Yet unannounced microprocessors from Advanced Micro Devices – AMD Athlon 64 3000+ – have shown up in various stores all around the world. The chips, however, do not feature the same specifications as their predecessors – the Athlon 64 3200+ microprocessors. In an attempt to cover mainstream desktop segments with its 64-bit technology, Advanced Micro Devices planned to roll-out some new AMD64 processor at substantially lower price-point than any other 64-bit CPUs – AMD Athlon 64 3200+ and AMD Athlon 64 FX-51 available today.
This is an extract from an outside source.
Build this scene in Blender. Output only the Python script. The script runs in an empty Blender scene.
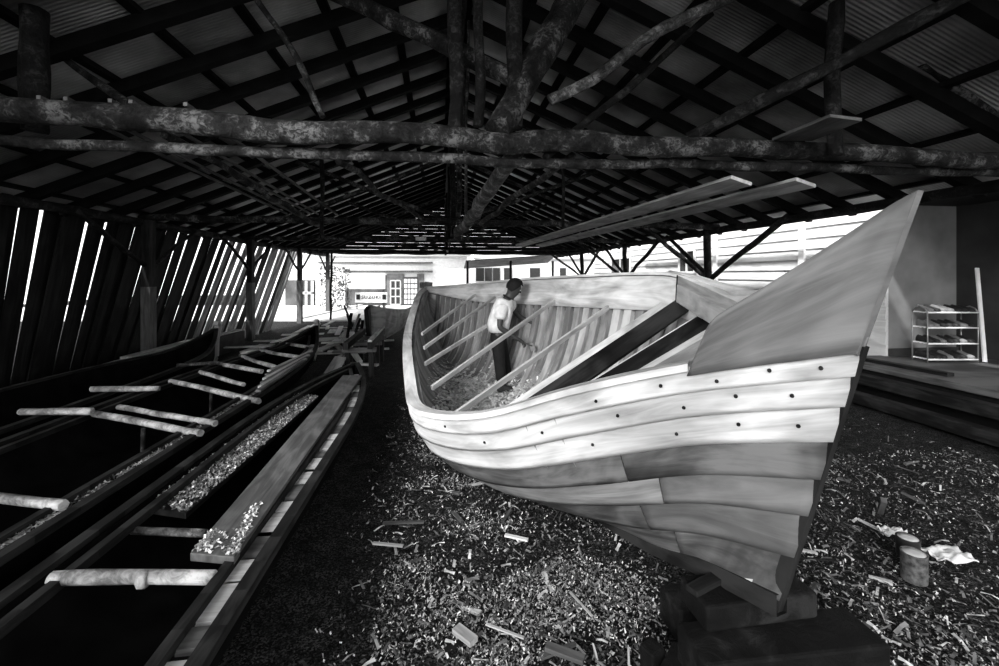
import bpy, bmesh, math, random
from mathutils import Vector, Matrix, noise
random.seed(7)
R = random.Random(11)
H = 2.1                    # eye height of the photographer
F = 444.0                  # focal length in pixels at 999 wide
TH = math.radians(7.6)     # the shed's long axis is turned this much from the view
CT, ST = math.cos(TH), math.sin(TH)
col = bpy.context.scene.collection

def S(a, c, z):            # shed coordinates (across, along, up) -> world
    return Vector((a*CT - c*ST, c*CT + a*ST, z))
def SI(p):                 # world -> shed
    return (p[0]*CT + p[1]*ST, p[1]*CT - p[0]*ST, p[2])
def at(px, py, d):         # a point measured off the survey picture at distance d
    return Vector(((px-499.5)/F*d, d, H - (py-275)/F*d))
def onz(px, py, z):
    d = (H-z)*F/(py-275)
    return at(px, py, d)
EAVE_L, EAVE_R, RIDGE, TN = -6.3, 6.9, 0.3, 0.42
ZE = H+1.36
def roof_z(a):
    return ZE + TN*(a-EAVE_L if a < RIDGE else (EAVE_R-a)*(RIDGE-EAVE_L)/(EAVE_R-RIDGE))
def roofhit(px, py, lower=0.12):
    lo = 0.5; p = at(px, py, lo)
    for i in range(400):
        d = 0.5+i*0.05
        p = at(px, py, d); a, c, z = SI(p)
        if z > roof_z(a)-lower: return p
    return p

# ------------------------------------------------------------------ materials
def mat(name):
    m = bpy.data.materials.new(name); m.use_nodes = True
    nt = m.node_tree; b = nt.nodes['Principled BSDF']
    return m, nt, b
def N(nt, typ, **kw):
    n = nt.nodes.new(typ)
    for k, v in kw.items():
        if hasattr(n, k) and k not in n.inputs: setattr(n, k, v)
        else: n.inputs[k].default_value = v
    return n
def g(v): return (v, v, v, 1)
def ramp(nt, fac, stops):
    r = nt.nodes.new('ShaderNodeValToRGB')
    e = r.color_ramp.elements
    e[0].position, e[0].color = stops[0][0], g(stops[0][1])
    e[1].position, e[1].color = stops[-1][0], g(stops[-1][1])
    for p, v in stops[1:-1]:
        x = e.new(p); x.color = g(v)
    nt.links.new(fac, r.inputs[0]); return r
def wood(name, dark, mid, light, su=1.2, sv=14, rough=.6, knots=0.0, bump=.25, spec=.25):
    m, nt, b = mat(name); L = nt.links
    uv = N(nt, 'ShaderNodeUVMap')
    oi = N(nt, 'ShaderNodeObjectInfo')
    add = N(nt, 'ShaderNodeVectorMath', operation='ADD')
    mul = N(nt, 'ShaderNodeMath', operation='MULTIPLY'); mul.inputs[1].default_value = 37.0
    L.new(oi.outputs['Random'], mul.inputs[0]); L.new(uv.outputs[0], add.inputs[0]); L.new(mul.outputs[0], add.inputs[1])
    mp = N(nt, 'ShaderNodeMapping'); mp.inputs['Scale'].default_value = (su, sv, 1)
    L.new(add.outputs[0], mp.inputs[0])
    n1 = N(nt, 'ShaderNodeTexNoise', Scale=1.0, Detail=6.0, Roughness=.6, Distortion=1.2)
    L.new(mp.outputs[0], n1.inputs['Vector'])
    mp2 = N(nt, 'ShaderNodeMapping'); mp2.inputs['Scale'].default_value = (su*.8, sv*.18, 1)
    L.new(add.outputs[0], mp2.inputs[0])
    n2 = N(nt, 'ShaderNodeTexNoise', Scale=1.0, Detail=3.0, Distortion=2.0)
    L.new(mp2.outputs[0], n2.inputs['Vector'])
    mx = N(nt, 'ShaderNodeMath', operation='MULTIPLY_ADD'); mx.inputs[1].default_value = .5
    half = N(nt, 'ShaderNodeMath', operation='MULTIPLY'); half.inputs[1].default_value = .5
    L.new(n2.outputs[0], half.inputs[0]); L.new(n1.outputs[0], mx.inputs[0]); L.new(half.outputs[0], mx.inputs[2])
    r = ramp(nt, mx.outputs[0], [(.30, dark), (.46, mid), (.60, light)])
    out = r.outputs[0]
    if knots > 0:
        mp3 = N(nt, 'ShaderNodeMapping'); mp3.inputs['Scale'].default_value = (3.2, 6.5, 1)
        L.new(add.outputs[0], mp3.inputs[0])
        v = N(nt, 'ShaderNodeTexVoronoi', Scale=1.0); L.new(mp3.outputs[0], v.inputs['Vector'])
        kr = ramp(nt, v.outputs['Distance'], [(.05, .12), (.13, 1.0)])
        mm = N(nt, 'ShaderNodeMix', data_type='RGBA', blend_type='MULTIPLY'); mm.inputs[0].default_value = knots
        L.new(out, mm.inputs[6]); L.new(kr.outputs[0], mm.inputs[7]); out = mm.outputs[2]
    L.new(out, b.inputs['Base Color'])
    b.inputs['Roughness'].default_value = rough; b.inputs['Specular IOR Level'].default_value = spec
    bp = N(nt, 'ShaderNodeBump', Strength=bump, Distance=.01); L.new(n1.outputs[0], bp.inputs['Height']); L.new(bp.outputs[0], b.inputs['Normal'])
    return m
def bark(name, dark, mid, light, sc=24, patch=5.0, bump=.8):
    m, nt, b = mat(name); L = nt.links
    tc = N(nt, 'ShaderNodeTexCoord')
    n1 = N(nt, 'ShaderNodeTexNoise', Scale=float(sc), Detail=8.0, Roughness=.7, Distortion=.8); L.new(tc.outputs['Object'], n1.inputs['Vector'])
    n2 = N(nt, 'ShaderNodeTexNoise', Scale=float(patch), Detail=3.0); L.new(tc.outputs['Object'], n2.inputs['Vector'])
    mx = N(nt, 'ShaderNodeMath', operation='MULTIPLY'); L.new(n1.outputs[0], mx.inputs[0]); L.new(n2.outputs[0], mx.inputs[1])
    r = ramp(nt, mx.outputs[0], [(.17, dark), (.27, mid), (.37, light)])
    L.new(r.outputs[0], b.inputs['Base Color']); b.inputs['Roughness'].default_value = .8; b.inputs['Specular IOR Level'].default_value = .2
    bp = N(nt, 'ShaderNodeBump', Strength=bump, Distance=.03); L.new(n1.outputs[0], bp.inputs['Height']); L.new(bp.outputs[0], b.inputs['Normal'])
    return m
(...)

The formal announcement was planned to take place at a later date, but a plethora of stores sell the chips now.
The AMD Athlon 64 3000+ processors runs at 2.00GHz, the same speed as the higher-end Athlon 64 3200+ chip. But the less expensive CPU incorporates only 512KB of level-two cache – only a half of 1MB L2 cache provided by the Athlon 64 3200+. Both AMD64microprocessors incorporate 128KB of L1 cache and one Hyper-Transport link with aggregate bandwidth of 6.40GB/s to communicate with PC I/O. The new 3000+ 64-bit processor builds-in single-channel PC3200 controller.
AMD also supplies Athlon 64 3000+ chip for desktop replacement notebooks, but those chips feature 1MB of L2 and run at 1.80GHz speed. According to recently unveiled AMD CPU roadmap for 2004, AMD is going to replace the 64-bit chips based on ClawHammer core featuring 1MB of cache with CPUs packing only 512KB of L2 based on Newcastle core.